Smart, sexy, funny and poignant, “Up in the Air” makes it three for three for Jason Reitman, following “Thank You for Smoking” and “Juno.” This adaptation of Walter Kirn’s novel is breezy and effervescent, but it has a serious undertone (accentuated by its concern with the current economic downturn, with its increasing rate of unemployment), and it’s easily one of the year’s best films.

It’s basically a story about commitment—or refusal to commit—but that hoary cliché is treated here with the sophistication characteristic of classic Hollywood comedies of the thirties and forties rather than the sophomoric puerility that most modern-day studio pictures ladle onto it. George Clooney, again showing that he’s the modern equivalent of Cary Grant, plays Ryan Bingham, a fellow with an Omaha-based firm that specializes in firing people whose companies want to give them the axe but don’t have the guts to do the deed themselves. A rootless guy whose relationship even with his own sisters is strained and who moonlights giving “inspirational” speeches about freeing oneself from encumbrances both material and personal, Ryan rejoices in spending most of his time traveling from city to city to do his job. He keeps a sparsely-appointed apartment in Nebraska, but is almost never there, preferring his hotels, air terminals, and the blissful hours in transit, which he hopes to multiply in order to win a rare American Airlines card that recognizes a huge number of miles traversed.

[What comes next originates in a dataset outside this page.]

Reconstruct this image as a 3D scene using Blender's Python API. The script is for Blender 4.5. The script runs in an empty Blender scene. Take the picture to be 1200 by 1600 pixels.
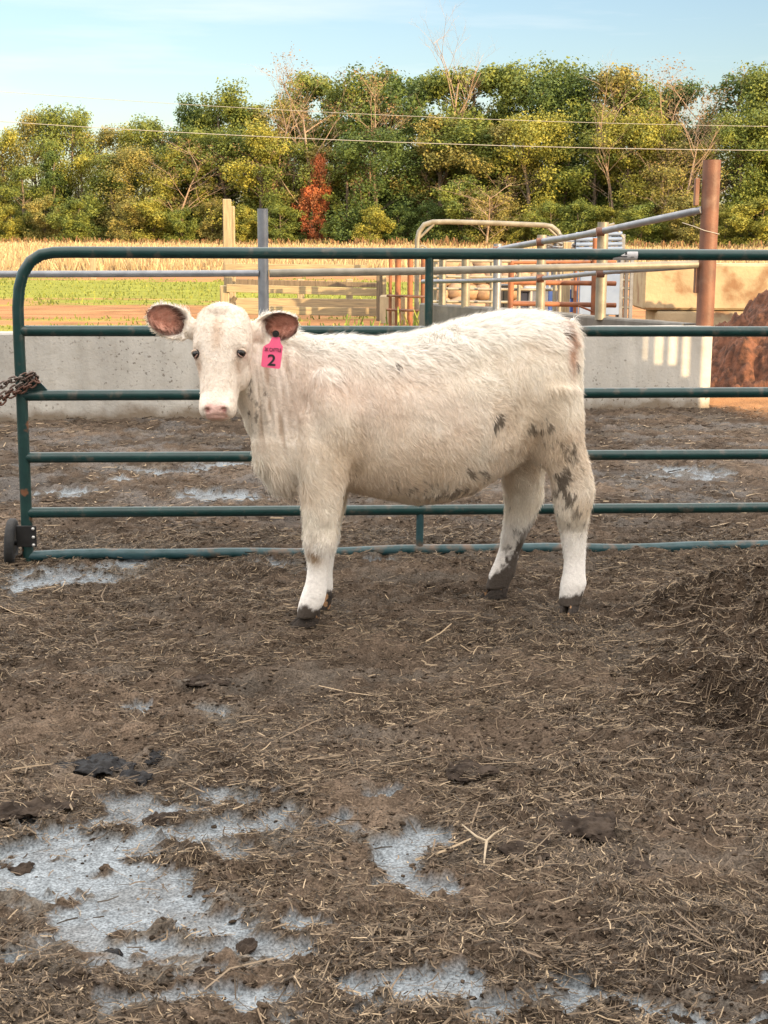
import bpy, math, random
import numpy as np
from mathutils import Vector, Matrix
random.seed(7); RNG = np.random.default_rng(11)
scene = bpy.context.scene
# ------------------------------------------------------------------ camera
F = 2300.0; PITCH = math.radians(10.7); ROLL = math.radians(0.28); CH = 1.42
fw = np.array([0, math.cos(PITCH), -math.sin(PITCH)])
_r = np.array([1.0, 0, 0]); _u = np.array([0, math.sin(PITCH), math.cos(PITCH)])
rt = _r * math.cos(ROLL) + _u * math.sin(ROLL); up = -_r * math.sin(ROLL) + _u * math.cos(ROLL)
cd = bpy.data.cameras.new('camera'); cam = bpy.data.objects.new('camera', cd)
scene.collection.objects.link(cam); scene.camera = cam
cd.sensor_fit = 'VERTICAL'; cd.sensor_height = 24.0; cd.lens = F / 1600 * 24.0
cd.clip_start = 0.05; cd.clip_end = 3000
m = Matrix.Identity(4)
for i in range(3):
    m[i][0] = rt[i]; m[i][1] = up[i]; m[i][2] = -fw[i]
m[2][3] = CH; cam.matrix_world = m
scene.render.resolution_x = 768; scene.render.resolution_y = 1024
# ------------------------------------------------------------------ world + sun
SUN_EL = math.radians(11.0); SUN_AZ = math.radians(45.0)     # azimuth measured to the right of straight behind the camera
world = bpy.data.worlds.new('World'); scene.world = world; world.use_nodes = True
wn = world.node_tree; wn.nodes.clear()
out = wn.nodes.new('ShaderNodeOutputWorld'); bg = wn.nodes.new('ShaderNodeBackground')
sky = wn.nodes.new('ShaderNodeTexSky'); sky.sky_type = 'NISHITA'; sky.sun_disc = False
sky.sun_elevation = SUN_EL; sky.sun_rotation = math.radians(180) - SUN_AZ
sky.air_density = 1.0; sky.dust_density = 1.0; sky.ozone_density = 1.6; sky.altitude = 200
bg.inputs['Strength'].default_value = 0.15
tc = wn.nodes.new('ShaderNodeTexCoord'); mp = wn.nodes.new('ShaderNodeMapping')
mp.inputs['Scale'].default_value = (2.2, 2.2, 22.0); mp.inputs['Rotation'].default_value = (0.0, 0.05, 0.3)
cn = wn.nodes.new('ShaderNodeTexNoise'); cn.inputs['Scale'].default_value = 1.6; cn.inputs['Detail'].default_value = 7
cn.inputs['Roughness'].default_value = 0.55
cr = wn.nodes.new('ShaderNodeValToRGB'); cr.color_ramp.elements[0].position = 0.5; cr.color_ramp.elements[1].position = 0.72
cr.color_ramp.elements[0].color = (0, 0, 0, 1); cr.color_ramp.elements[1].color = (0.32, 0.32, 0.32, 1)
cx = wn.nodes.new('ShaderNodeMix'); cx.data_type = 'RGBA'; cx.inputs[7].default_value = (4.6, 4.3, 4.1, 1)
L = wn.links.new
L(tc.outputs['Generated'], mp.inputs['Vector']); L(mp.outputs['Vector'], cn.inputs['Vector'])
L(cn.outputs['Fac'], cr.inputs['Fac']); L(cr.outputs['Color'], cx.inputs[0])
tint = wn.nodes.new('ShaderNodeMix'); tint.data_type = 'RGBA'; tint.blend_type = 'MULTIPLY'; tint.inputs[0].default_value = 1.0; tint.inputs[7].default_value = (0.72, 0.70, 0.73, 1)
L(sky.outputs['Color'], tint.inputs[6]); L(tint.outputs[2], cx.inputs[6])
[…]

In these places he’s treated as somebody special, and revels in it.

Ryan’s routine is threatened, however, when his hard-hearted boss (Jason Bateman), who sees the recession as a boon to his business, aims to cut expenses by following a scheme proposed by perkily confident company newcomer Natalie Keener (Ann Kendrick) to keep the front-line fire-men at home and terminate folk via computer connections. Ryan protests but is forced to go out on the road with Keener to show her the ropes so that she can understand the realities of the process and perfect her “script” accordingly. Much of the picture is of course devoted to the banter as this unlikely pair get to know one another and confront the actuality of dismissing workers who suddenly must face the fact that their livelihood is completely unraveling. The montages Reitman and Sheldon Turner have fashioned from these encounters, some fairly extended (as with J.K. Simmons and Zach Galifianakis) but most fairly brief, add a topical punch to the material.

But that’s only one layer to the film. While traipsing around with Natalie, Bingham is conducting an easygoing affair of sorts with Alex Foran (Vera Farmiga), another airline roadie whom he’s just met, had hot sex with, and is now arranging trysts with whenever their schedules allow—a relationship with absolutely no long-term ties on either side. Alex seems Ryan’s perfect partner—one who shares his love of being constantly on the go but expects and wants nothing more than the occasional evening together. Of course Bingham becomes more serious about her than that—something that Keener encourages even as her own Omaha beau is breaking up with her via text message (a fact that gives Clooney one of his best lines)—and winds up inviting her to accompany him to the Wisconsin wedding of his younger sister Julie (Melanie Lynskey). There he acts a completely foreign role when Julie’s intended Jim (Danny McBride) abruptly gets cold feet and he must step in to argue the value of marriage. It gets him thinking about what he really wants; but the picture throws a curve—a series of them, actually—that end things on a bittersweet note that casts a pall even on Ryan’s achievement of his long-held mileage dream.

The picture is kept aloft by witty writing and Reitman’s adroit direction, and by Clooney’s effortlessly charismatic turn, but the rest of the cast is great as well. Farmiga proves an equal partner in every respect, bringing the same sort of spark Hepburn brought to her pairing with Tracy, and Kendrick endows Natalie, who could easily have become simply an annoying twit, with some genuine gravity of her own. Bateman is underused—one can imagine much more having been done with his character—but Lynskey, and especially McBride, prove real scene-stealers, as do Simmons and Galifianakis, while Amy Morton practically channels Allison Janney as Ryan’s older sister, who’s having relationship problems of her own. And an amusingly mustached Sam Elliott adds a bright cameo as a pilot. Add colorful production design by Steve Saklad and art direction by Andrew Max Cahn, enhanced by crisp cinematography by Eric Steelberg, and you have a very attractive package. Rolfe Kent’s jaunty score adds to the enjoyment; and be sure to stay through the song that accompanies the closing credits.

“Up in the Air” is a film that defies current comedic conventions. It’s not gross—not a crotch-punch in sight, no nasty language, nary a sign of potty humor. Maybe that will doom it with some audiences. But it flies high on the old-fashioned virtues of intelligence, wit, and cleverness—with a dollop of seriousness added to the mix that recalls the combination the great Preston Sturges brought to a picture like “Sullivan’s Travels.” This is the rare movie about the fear of commitment to which you should definitely not be afraid to commit.